*articolo pubblicato in “Europa Quotidiano” il 30 marzo 2012
Con la nascita del Governo Monti una nuova stagione nel bipolarismo italiano si è aperta potenzialmente all’orizzonte. E pur mantenendo un’evidente alternatività di fondo tra gli schieramenti, ci siamo liberati –pare- dalla zavorra di quella soffocante delegittimazione reciproca. Prova ne è che, per la prima volta, Alfano, Bersani e Casini non hanno avuto problemi di posizionamento politico nel mostrarsi insieme di fronte all’opinione pubblica come maggioranza politica, pur anomala perché a sostegno di un governo anomalo.
Il frutto di questo primo vertice –quindi non vissuto più, in qualche modo, da “carbonari”- si è sostanziato su un accordo di massima in tema di riforme elettorali e costituzionali.

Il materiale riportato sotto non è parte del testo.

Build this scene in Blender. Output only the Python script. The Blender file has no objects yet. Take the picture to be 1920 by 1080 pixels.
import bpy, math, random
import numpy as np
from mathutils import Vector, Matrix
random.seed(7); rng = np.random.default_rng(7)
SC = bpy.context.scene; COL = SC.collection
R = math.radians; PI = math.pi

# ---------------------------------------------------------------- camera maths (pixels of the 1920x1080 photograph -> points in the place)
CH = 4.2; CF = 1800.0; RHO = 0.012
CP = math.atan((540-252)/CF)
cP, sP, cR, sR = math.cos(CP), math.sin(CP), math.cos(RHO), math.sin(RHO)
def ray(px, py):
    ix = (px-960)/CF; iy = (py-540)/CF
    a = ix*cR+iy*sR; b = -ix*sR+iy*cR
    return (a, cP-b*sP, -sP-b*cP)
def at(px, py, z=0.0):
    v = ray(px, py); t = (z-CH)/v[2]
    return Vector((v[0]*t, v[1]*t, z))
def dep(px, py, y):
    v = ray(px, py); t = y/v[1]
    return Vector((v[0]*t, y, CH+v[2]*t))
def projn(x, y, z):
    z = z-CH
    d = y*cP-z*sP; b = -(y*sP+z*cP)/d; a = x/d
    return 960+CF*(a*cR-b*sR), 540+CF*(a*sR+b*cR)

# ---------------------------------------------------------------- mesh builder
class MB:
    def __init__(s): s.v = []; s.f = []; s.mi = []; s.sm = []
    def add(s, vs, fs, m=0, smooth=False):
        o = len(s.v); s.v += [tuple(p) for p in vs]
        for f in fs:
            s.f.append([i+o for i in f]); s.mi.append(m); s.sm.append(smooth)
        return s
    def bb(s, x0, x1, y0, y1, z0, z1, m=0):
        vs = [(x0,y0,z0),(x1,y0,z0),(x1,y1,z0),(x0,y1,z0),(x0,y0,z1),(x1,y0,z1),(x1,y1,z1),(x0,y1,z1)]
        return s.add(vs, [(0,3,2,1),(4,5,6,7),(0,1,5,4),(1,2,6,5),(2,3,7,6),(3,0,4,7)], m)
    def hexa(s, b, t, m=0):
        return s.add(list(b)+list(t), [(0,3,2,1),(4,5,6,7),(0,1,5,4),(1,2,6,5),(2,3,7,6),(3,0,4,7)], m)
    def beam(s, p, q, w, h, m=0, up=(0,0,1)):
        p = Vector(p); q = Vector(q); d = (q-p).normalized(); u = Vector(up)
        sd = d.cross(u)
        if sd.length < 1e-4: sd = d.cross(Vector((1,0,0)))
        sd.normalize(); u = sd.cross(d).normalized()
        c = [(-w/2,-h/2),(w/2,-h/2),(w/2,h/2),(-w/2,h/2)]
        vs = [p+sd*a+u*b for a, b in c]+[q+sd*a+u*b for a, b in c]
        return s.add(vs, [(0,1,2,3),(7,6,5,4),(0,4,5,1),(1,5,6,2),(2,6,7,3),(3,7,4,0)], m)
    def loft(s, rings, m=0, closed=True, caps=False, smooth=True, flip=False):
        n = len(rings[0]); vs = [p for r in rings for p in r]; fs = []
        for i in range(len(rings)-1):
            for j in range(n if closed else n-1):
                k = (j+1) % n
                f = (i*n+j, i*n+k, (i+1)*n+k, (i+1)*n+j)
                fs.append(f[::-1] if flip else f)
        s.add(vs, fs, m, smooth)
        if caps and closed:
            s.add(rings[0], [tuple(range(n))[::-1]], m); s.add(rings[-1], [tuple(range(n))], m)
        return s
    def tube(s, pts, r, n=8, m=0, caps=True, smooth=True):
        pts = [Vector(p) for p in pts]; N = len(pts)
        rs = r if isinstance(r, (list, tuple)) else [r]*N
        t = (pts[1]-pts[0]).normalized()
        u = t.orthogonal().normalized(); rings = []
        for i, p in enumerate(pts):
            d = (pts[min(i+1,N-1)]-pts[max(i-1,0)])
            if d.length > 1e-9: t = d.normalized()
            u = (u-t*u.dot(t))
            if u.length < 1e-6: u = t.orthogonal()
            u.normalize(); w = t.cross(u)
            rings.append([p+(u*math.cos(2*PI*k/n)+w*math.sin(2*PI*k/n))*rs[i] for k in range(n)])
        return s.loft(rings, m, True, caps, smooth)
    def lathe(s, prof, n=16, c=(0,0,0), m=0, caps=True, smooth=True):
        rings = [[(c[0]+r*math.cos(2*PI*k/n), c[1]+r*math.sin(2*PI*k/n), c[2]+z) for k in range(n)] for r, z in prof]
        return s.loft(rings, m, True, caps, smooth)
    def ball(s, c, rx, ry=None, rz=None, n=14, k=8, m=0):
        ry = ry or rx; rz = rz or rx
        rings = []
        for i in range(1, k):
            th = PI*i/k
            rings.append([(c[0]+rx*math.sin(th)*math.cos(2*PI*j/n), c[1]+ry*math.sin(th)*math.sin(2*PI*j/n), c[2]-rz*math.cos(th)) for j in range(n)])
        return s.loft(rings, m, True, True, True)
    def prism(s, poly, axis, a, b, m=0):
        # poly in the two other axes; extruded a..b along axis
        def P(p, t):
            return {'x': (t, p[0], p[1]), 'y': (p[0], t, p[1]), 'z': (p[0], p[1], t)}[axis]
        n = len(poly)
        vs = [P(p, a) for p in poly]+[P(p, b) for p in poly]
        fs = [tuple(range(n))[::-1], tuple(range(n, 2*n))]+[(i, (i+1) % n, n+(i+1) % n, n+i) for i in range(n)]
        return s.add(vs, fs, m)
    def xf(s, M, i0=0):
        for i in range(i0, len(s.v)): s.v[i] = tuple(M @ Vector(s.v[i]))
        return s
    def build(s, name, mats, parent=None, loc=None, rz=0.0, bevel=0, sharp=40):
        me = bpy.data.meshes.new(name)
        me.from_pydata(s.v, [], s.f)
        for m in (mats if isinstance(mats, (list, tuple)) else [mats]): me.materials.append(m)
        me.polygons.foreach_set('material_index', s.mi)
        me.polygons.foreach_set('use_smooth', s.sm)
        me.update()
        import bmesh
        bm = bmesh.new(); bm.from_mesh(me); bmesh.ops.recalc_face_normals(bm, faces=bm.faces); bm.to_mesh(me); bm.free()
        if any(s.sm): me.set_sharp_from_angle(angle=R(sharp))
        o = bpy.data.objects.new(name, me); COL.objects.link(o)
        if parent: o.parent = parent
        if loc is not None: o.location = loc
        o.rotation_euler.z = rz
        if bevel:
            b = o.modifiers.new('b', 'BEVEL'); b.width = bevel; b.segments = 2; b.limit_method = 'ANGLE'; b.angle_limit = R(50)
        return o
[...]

Come valutarlo? Innanzitutto, in assenza di un testo scritto quello che si sa è soltanto il fatto che alcuni punti di quadro sono stati definiti. Tuttavia, la domanda chiave, per valutare, se quanto emerge produce un nuovo bipolarismo di qualità, è la seguente: chi sceglie il governo? Gli elettori attraverso i partiti (come nel Regno Unito o in Francia), gli elettori, in qualche modo, anche oltre i partiti (come negli Stati Uniti) o i partiti attraverso gli elettori (come in Germania)? D’altronde, queste sono le tre alternative che, semplificando, il costituzionalismo nelle classiche esperienze di liberaldemocrazia, conosce. E su queste bisogna ragionare con l’obiettivo primo di difendere e di promuovere appunto, una nuova stagione nel bipolarismo italiano che incentivi una matura competizione per il governo.
Mentre tuttavia le prime due soluzioni, pur con le rispettive differenze, mantengono un bipolarismo di qualità, cioè basato sulla competizione reale per il governo, ossia sulle politiche prima che sulla politica, l’esperienza tedesca invece è naturalmente portata, se il risultato elettorale fotografato non produce chiaramente un bipolarismo di governo, a promuovere grandi coalizioni, rendendo la grande coalizione quindi non un’eccezione ma una regola di sistema.
Su questa base, bisogna valutare allora la base di accordo presentata, considerando, innanzitutto, un dato reale: che il maggioritario, pur nella sua versione spuria ed imperfetta che dal 1994 fino al 2005 abbiamo conosciuto, non è riuscito a radicarsi nella cultura politica delle elites del nostro Paese. Che fare allora, nel momento in cui la maggioranza a sostegno del Governo Monti mostra di voler cambiare l’attuale sistema elettorale, il Porcellum, con un’altra legge a base proporzionale? E’ possibile introdurre un bipolarismo di qualità, che favorisca cioè in primis una competizione sul governo?
Due alternative vi sono a disposizione. Arrivare a ciò attraverso la forza del diritto, vincolando il sistema partitico a delle coalizioni pre-elettorali forzate, con la fatica improba però di tenere insieme al governo partiti in-naturalmente uniti per obbligo e non per scelta (come fa lo stesso Porcellum), oppure arrivare a questa soluzione vincolando il sistema partitico a premiare i due maggiori partiti, migliorando così pure la natura dei partiti politici e il percorso evolutivo del sistema politico stesso, come accade in Spagna?
Tertium non datur. In alternativa, infatti, non c’è alcun bipolarismo su base proporzionale, ma solo il rischio concreto che divenga permanente anche in Italia la soluzione della grande coalizione come sempre più spesso accade anche in Germania, poiché i partiti non hanno la forza di arrivare ad un chiaro bipolarismo di governo e, non volendo tornare al voto, decidono del tutto in autonomia il Governo del Paese usufruendo della sfiducia costruttiva, prescindendo quindi da quanto espresso dagli elettori (a differenza del Regno Unito o della Francia). Questa soluzione però affonda, innanzitutto, i partiti di stampo riformista.
Si può tuttavia evitare ciò se si riproducono, su base proporzionale, gli effetti di tipo maggioritario del sistema elettorale spagnolo: circoscrizioni piccole, premi al massimo ai primi due partiti, alta soglia di sbarramento. Su questo, almeno in parte, sembra che l’accordo vi sia. Eppure non basta: deve essere pieno accordo, altrimenti tutto diviene inutile. Scendere infatti al di sotto della soglia di stampo spagnolo di un bipolarismo di qualità vorrebbe dire che tanto il Partito democratico quanto il Partito del Popolo delle Libertà hanno scelto di suicidare se stessi e le loro potenzialità di governo, dispersi nella palude della permanente grande coalizione. Cui prodest?